If there is any question or concern with respect to the application of this policy to any employee of the Company or to any particular circumstance, the Information Officer should be contacted for guidance.

1.

General Prohibition

No Employees or Restricted Person shall trade in the securities of the Company when they are aware of Undisclosed Material Information.  In addition, Employees or Restricted Persons are prohibited from informing, or “tipping”, anyone else about that information.  This prohibition extends to other securities whose price or value may reasonably be expected to be affected by changes in the price of the Company’s securities and includes the granting or exercise of stock options.

2.

Information Officer

For purposes of this Policy, the Vice-President and General Counsel of the Company has been appointed as the Information Officer.  If, for any reason, the Information Officer is not available, the Chief Executive Officer is the designated backup for the Information Officer.  When Employees or Restricted Persons have concerns about whether or not certain information is Undisclosed Material Information, they should contact the Information Officer or, if he is not available, his backup, to obtain permission before executing any trades in securities of the Company.  If the information is such that it would influence Employees or Restricted Persons to buy or sell securities of the Company then that fact alone suggests that it is Material Information.  Restricted Persons and Employees should err on the side of caution in such matters.


3.

Undisclosed Material Information

No Employee or Restricted Person shall reveal Undisclosed Material Information to any person unless the disclosure must occur in the necessary course of business (e.g. discussions with the Company’s bankers or advisers where the disclosure of such information is necessary).  The Information Officer or, if he is not available, his backup, should be consulted to determine if it is appropriate to reveal the Undisclosed Material Information in the circumstances.

4.

Undisclosed Material Information of Other Companies

Where Employees or Restricted Persons become aware of Undisclosed Material Information concerning another public corporation, they shall not trade in the securities of that Company until the information is publicly disclosed and a reasonable period of time for its dissemination has passed.  Generally, a “reasonable period of time” will be forty-eight (48) hours; however, it may be longer depending upon the particular market following of that other corporation.  The Information Officer or, if he is not available, his backup, should be consulted to determine what would be a “reasonable period of time” in the circumstances.

5.

Restricted Persons

Restricted Persons are prohibited from trading whenever there are Pending Material Developments, even if they are unaware of the details of the same.  In the circumstances where there is Pending Material Information with respect to the Company, a confidential memo will be sent to all Restricted Persons, as well as to other Employees if it is determined appropriate, informing them as to the Blackout Period with respect to such Pending Material Development at which time they shall cease trading until further notice.  No reason for the trading restriction will be provided.

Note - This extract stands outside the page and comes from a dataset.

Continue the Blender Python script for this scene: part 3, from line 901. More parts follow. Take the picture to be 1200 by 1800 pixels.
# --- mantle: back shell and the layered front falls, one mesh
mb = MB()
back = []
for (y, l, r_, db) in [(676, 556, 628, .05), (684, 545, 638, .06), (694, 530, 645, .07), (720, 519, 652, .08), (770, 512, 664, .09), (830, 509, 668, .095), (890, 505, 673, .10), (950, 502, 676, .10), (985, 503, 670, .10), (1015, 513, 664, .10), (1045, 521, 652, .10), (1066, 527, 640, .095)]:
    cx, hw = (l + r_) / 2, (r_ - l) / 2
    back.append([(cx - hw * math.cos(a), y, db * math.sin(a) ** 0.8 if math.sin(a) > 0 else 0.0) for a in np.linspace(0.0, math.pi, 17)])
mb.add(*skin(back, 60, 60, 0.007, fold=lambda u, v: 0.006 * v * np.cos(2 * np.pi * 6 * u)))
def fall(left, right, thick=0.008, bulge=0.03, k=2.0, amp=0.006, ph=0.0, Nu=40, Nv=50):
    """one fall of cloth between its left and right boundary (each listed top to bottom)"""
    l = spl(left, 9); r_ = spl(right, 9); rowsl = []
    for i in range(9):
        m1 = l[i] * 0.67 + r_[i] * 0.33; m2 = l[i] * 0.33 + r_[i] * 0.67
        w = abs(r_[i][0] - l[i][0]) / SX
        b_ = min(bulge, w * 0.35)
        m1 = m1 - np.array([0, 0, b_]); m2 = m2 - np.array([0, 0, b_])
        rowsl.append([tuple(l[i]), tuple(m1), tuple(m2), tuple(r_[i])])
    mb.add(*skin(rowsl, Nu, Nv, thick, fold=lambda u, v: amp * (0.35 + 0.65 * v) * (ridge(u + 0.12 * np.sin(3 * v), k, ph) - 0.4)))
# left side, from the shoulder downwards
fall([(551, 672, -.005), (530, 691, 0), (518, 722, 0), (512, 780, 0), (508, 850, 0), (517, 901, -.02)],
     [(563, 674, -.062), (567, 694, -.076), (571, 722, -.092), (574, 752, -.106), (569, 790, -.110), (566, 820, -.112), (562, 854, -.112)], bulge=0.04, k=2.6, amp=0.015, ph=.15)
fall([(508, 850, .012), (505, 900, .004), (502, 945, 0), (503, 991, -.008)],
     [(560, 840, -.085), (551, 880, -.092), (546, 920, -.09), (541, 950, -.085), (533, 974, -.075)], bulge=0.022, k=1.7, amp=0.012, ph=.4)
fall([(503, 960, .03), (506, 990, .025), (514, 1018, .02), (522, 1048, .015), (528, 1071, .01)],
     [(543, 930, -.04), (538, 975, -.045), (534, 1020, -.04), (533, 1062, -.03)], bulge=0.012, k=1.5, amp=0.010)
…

As an alternative to a total prohibition on trading during a Blackout Period, senior management may make the determination that trades may occur during the Blackout Period but only with the express prior approval by the Information Officer of each such trade.  This alternative will only be available during a Blackout Period if the written notice of such Blackout Period so states.

It is the responsibility of senior management to make the determination as to when a pending transaction would constitute a Pending Material Development.  As guidance, a Blackout Period must at least commence once negotiations on a proposed transaction have progressed to a point where it reasonably could be expected that the market price of the Company’s securities would materially change if the status of the transaction were publicly disclosed.

6.

Blackout Period

No Employee or Restricted Person shall trade in the Company’s securities when Material Information has not been disclosed and for a reasonable period of time following the disclosure of that information.  The purpose of the Blackout Period is to allow the market to fully reflect the Material Information in the price of the Company’s securities.  The Information Officer(s), in consultation with senior management, will be responsible for setting the length of the Blackout Period and notifying Employees and Restricted Persons of it.

The Information Officer should consider setting, and advising of, specific and routine Blackout Periods for routine and scheduled material announcements, such as quarterly and annual financial information; for example, everyone involved with financial statement preparation or approval should be subject to a regular Blackout Period two (2) weeks prior to the scheduled release of the statements and forty-eight (48) hours after their actual release.

7.

Insider Trading Reports

In British Columbia, directors, senior officers and any persons beneficially owning or controlling more than 10% of the voting rights of a public corporation are required to file insider trading reports on SEDI (System for Electronic Disclosure by Insiders) within ten (10) days of a change in their ownership position in any securities of the Company (this includes the grant of options or other convertible securities to such persons or the exercise by them of such options or convertible securities).  If an individual falls into one of these categories, that individual should consult the Information Officer, or if he is not available, his backup, if he/she has any questions with respect to any individual proposed trades in securities or with respect to his/her statutory obligations regarding insider trading report filings in general.

8.

Penalties

When Employees or Restricted Persons are shown to have been trading on Undisclosed Material Information it causes great embarrassment to the Company.  As a result, the Company may take its own disciplinary actions, which could result in termination of employment or implementation of a probationary period.  The Company will also report the matter to the appropriate regulatory authorities.

The prohibition against trading on Undisclosed Material Information as set forth in Canadian securities legislation can be enforced through a wide range of penalties, including:

(a)

fines and penal sanctions;

(b)

civil actions for damages;

(c)

an accounting to the Company for any benefit or advantage received; and

(d)

administrative sanctions by securities commissions, such as cease trade orders and removal of trading exemptions.

9.

Policy Review

The Company will review this policy annually to ensure that it is achieving its purpose.  Based on the results of the review, the Policy may be revised accordingly.